# Task details:
Return the material exactly as supplied, apart from the pictures, which are omitted.
━━━━━━━━━━━━━━━━
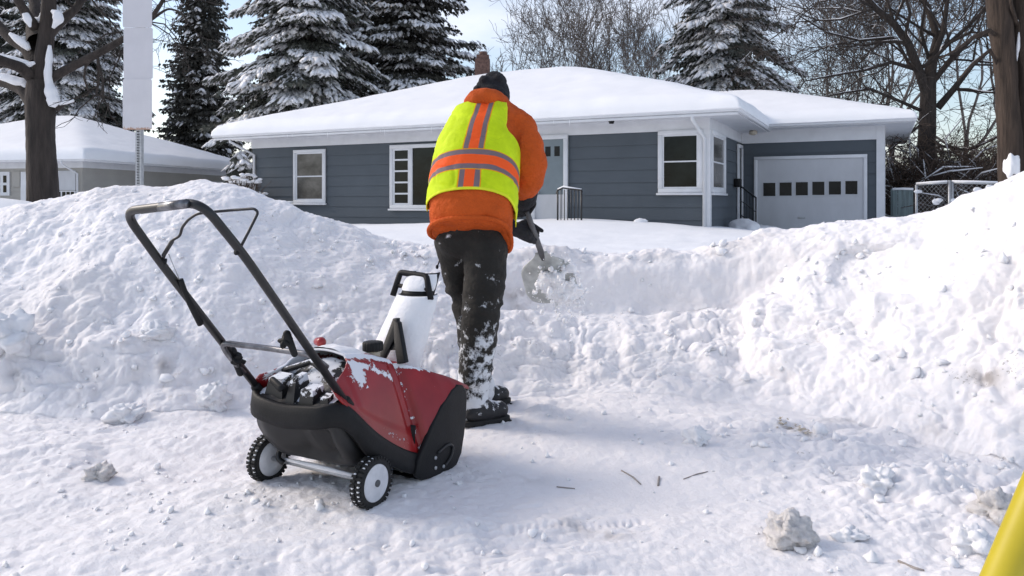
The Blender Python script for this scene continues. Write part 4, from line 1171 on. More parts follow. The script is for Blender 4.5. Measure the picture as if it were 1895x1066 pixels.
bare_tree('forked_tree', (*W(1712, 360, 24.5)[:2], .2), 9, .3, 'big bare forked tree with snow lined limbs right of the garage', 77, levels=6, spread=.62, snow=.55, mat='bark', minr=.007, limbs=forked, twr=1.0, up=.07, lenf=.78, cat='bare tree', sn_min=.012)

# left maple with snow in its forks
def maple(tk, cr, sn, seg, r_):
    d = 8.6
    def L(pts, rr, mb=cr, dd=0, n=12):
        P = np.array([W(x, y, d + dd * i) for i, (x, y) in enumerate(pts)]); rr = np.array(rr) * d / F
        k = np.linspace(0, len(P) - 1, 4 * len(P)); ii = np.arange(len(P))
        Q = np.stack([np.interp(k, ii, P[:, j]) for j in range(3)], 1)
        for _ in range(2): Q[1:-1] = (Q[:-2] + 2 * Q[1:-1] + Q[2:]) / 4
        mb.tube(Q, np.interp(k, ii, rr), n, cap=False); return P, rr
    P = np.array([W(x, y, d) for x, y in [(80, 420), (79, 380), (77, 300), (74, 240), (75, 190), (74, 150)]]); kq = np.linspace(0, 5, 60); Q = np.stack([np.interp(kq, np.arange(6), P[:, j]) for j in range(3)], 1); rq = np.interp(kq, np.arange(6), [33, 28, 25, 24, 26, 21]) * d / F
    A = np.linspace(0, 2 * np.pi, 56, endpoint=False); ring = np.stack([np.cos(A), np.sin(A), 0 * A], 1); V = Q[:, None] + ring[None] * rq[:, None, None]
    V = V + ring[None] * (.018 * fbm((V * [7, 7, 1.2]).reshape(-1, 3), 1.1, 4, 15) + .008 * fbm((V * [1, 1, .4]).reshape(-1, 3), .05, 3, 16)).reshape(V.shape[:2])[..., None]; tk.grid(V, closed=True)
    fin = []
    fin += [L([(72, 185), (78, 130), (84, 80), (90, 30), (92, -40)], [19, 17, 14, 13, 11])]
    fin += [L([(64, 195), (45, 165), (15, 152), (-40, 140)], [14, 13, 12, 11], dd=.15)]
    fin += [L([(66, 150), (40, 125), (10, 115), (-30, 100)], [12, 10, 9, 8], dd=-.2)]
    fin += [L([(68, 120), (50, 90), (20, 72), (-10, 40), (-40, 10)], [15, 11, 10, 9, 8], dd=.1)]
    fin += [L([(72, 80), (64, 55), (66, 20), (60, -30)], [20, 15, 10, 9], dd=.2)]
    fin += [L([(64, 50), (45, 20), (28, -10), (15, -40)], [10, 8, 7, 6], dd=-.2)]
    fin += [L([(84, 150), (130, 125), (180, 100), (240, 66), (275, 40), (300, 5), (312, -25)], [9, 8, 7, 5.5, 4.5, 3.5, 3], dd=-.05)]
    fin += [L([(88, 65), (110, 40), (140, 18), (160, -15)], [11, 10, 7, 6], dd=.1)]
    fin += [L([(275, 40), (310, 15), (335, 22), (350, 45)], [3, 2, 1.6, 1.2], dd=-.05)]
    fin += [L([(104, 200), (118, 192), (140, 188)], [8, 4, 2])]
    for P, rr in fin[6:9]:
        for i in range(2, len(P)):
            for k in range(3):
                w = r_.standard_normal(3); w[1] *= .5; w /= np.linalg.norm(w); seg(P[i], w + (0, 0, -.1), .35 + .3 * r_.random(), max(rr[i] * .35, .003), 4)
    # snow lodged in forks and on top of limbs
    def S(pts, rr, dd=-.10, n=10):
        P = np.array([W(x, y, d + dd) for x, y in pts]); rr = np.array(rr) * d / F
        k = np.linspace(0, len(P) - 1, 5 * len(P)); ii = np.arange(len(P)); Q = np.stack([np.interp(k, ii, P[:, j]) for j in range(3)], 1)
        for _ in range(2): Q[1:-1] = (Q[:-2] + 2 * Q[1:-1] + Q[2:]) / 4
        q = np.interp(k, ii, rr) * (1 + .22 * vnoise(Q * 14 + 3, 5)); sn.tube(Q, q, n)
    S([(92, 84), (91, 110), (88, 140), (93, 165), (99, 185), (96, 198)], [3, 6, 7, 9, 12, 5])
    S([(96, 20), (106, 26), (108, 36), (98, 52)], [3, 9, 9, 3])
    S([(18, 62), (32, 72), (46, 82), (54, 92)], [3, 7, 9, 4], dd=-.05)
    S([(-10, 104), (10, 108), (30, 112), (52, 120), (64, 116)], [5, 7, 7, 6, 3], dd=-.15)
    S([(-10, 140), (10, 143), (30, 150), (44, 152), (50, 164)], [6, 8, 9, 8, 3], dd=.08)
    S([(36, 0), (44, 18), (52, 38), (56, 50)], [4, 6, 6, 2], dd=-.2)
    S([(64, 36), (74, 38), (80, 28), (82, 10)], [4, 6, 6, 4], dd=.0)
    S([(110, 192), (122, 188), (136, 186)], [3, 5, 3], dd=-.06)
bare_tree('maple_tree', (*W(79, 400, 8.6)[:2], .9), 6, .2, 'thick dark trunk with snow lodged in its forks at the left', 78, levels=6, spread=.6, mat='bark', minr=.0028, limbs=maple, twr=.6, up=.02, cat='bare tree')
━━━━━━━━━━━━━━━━
# The solution:
The Blender Python script for this scene continues. Write part 4, from line 1171 on. More parts follow. The script is for Blender 4.5. Measure the picture as if it were 1895x1066 pixels.
bare_tree('forked_tree', (*W(1712, 360, 24.5)[:2], .2), 9, .3, 'big bare forked tree with snow lined limbs right of the garage', 77, levels=6, spread=.62, snow=.55, mat='bark', minr=.007, limbs=forked, twr=1.0, up=.07, lenf=.78, cat='bare tree', sn_min=.012)

# left maple with snow in its forks
def maple(tk, cr, sn, seg, r_):
    d = 8.6
    def L(pts, rr, mb=cr, dd=0, n=12):
        P = np.array([W(x, y, d + dd * i) for i, (x, y) in enumerate(pts)]); rr = np.array(rr) * d / F
        k = np.linspace(0, len(P) - 1, 4 * len(P)); ii = np.arange(len(P))
        Q = np.stack([np.interp(k, ii, P[:, j]) for j in range(3)], 1)
        for _ in range(2): Q[1:-1] = (Q[:-2] + 2 * Q[1:-1] + Q[2:]) / 4
        mb.tube(Q, np.interp(k, ii, rr), n, cap=False); return P, rr
    P = np.array([W(x, y, d) for x, y in [(80, 420), (79, 380), (77, 300), (74, 240), (75, 190), (74, 150)]]); kq = np.linspace(0, 5, 60); Q = np.stack([np.interp(kq, np.arange(6), P[:, j]) for j in range(3)], 1); rq = np.interp(kq, np.arange(6), [33, 28, 25, 24, 26, 21]) * d / F
    A = np.linspace(0, 2 * np.pi, 56, endpoint=False); ring = np.stack([np.cos(A), np.sin(A), 0 * A], 1); V = Q[:, None] + ring[None] * rq[:, None, None]
    V = V + ring[None] * (.018 * fbm((V * [7, 7, 1.2]).reshape(-1, 3), 1.1, 4, 15) + .008 * fbm((V * [1, 1, .4]).reshape(-1, 3), .05, 3, 16)).reshape(V.shape[:2])[..., None]; tk.grid(V, closed=True)
    fin = []
    fin += [L([(72, 185), (78, 130), (84, 80), (90, 30), (92, -40)], [19, 17, 14, 13, 11])]
    fin += [L([(64, 195), (45, 165), (15, 152), (-40, 140)], [14, 13, 12, 11], dd=.15)]
    fin += [L([(66, 150), (40, 125), (10, 115), (-30, 100)], [12, 10, 9, 8], dd=-.2)]
    fin += [L([(68, 120), (50, 90), (20, 72), (-10, 40), (-40, 10)], [15, 11, 10, 9, 8], dd=.1)]
    fin += [L([(72, 80), (64, 55), (66, 20), (60, -30)], [20, 15, 10, 9], dd=.2)]
    fin += [L([(64, 50), (45, 20), (28, -10), (15, -40)], [10, 8, 7, 6], dd=-.2)]
    fin += [L([(84, 150), (130, 125), (180, 100), (240, 66), (275, 40), (300, 5), (312, -25)], [9, 8, 7, 5.5, 4.5, 3.5, 3], dd=-.05)]
    fin += [L([(88, 65), (110, 40), (140, 18), (160, -15)], [11, 10, 7, 6], dd=.1)]
    fin += [L([(275, 40), (310, 15), (335, 22), (350, 45)], [3, 2, 1.6, 1.2], dd=-.05)]
    fin += [L([(104, 200), (118, 192), (140, 188)], [8, 4, 2])]
    for P, rr in fin[6:9]:
        for i in range(2, len(P)):
            for k in range(3):
                w = r_.standard_normal(3); w[1] *= .5; w /= np.linalg.norm(w); seg(P[i], w + (0, 0, -.1), .35 + .3 * r_.random(), max(rr[i] * .35, .003), 4)
    # snow lodged in forks and on top of limbs
    def S(pts, rr, dd=-.10, n=10):
        P = np.array([W(x, y, d + dd) for x, y in pts]); rr = np.array(rr) * d / F
        k = np.linspace(0, len(P) - 1, 5 * len(P)); ii = np.arange(len(P)); Q = np.stack([np.interp(k, ii, P[:, j]) for j in range(3)], 1)
        for _ in range(2): Q[1:-1] = (Q[:-2] + 2 * Q[1:-1] + Q[2:]) / 4
        q = np.interp(k, ii, rr) * (1 + .22 * vnoise(Q * 14 + 3, 5)); sn.tube(Q, q, n)
    S([(92, 84), (91, 110), (88, 140), (93, 165), (99, 185), (96, 198)], [3, 6, 7, 9, 12, 5])
    S([(96, 20), (106, 26), (108, 36), (98, 52)], [3, 9, 9, 3])
    S([(18, 62), (32, 72), (46, 82), (54, 92)], [3, 7, 9, 4], dd=-.05)
    S([(-10, 104), (10, 108), (30, 112), (52, 120), (64, 116)], [5, 7, 7, 6, 3], dd=-.15)
    S([(-10, 140), (10, 143), (30, 150), (44, 152), (50, 164)], [6, 8, 9, 8, 3], dd=.08)
    S([(36, 0), (44, 18), (52, 38), (56, 50)], [4, 6, 6, 2], dd=-.2)
    S([(64, 36), (74, 38), (80, 28), (82, 10)], [4, 6, 6, 4], dd=.0)
    S([(110, 192), (122, 188), (136, 186)], [3, 5, 3], dd=-.06)
bare_tree('maple_tree', (*W(79, 400, 8.6)[:2], .9), 6, .2, 'thick dark trunk with snow lodged in its forks at the left', 78, levels=6, spread=.6, mat='bark', minr=.0028, limbs=maple, twr=.6, up=.02, cat='bare tree')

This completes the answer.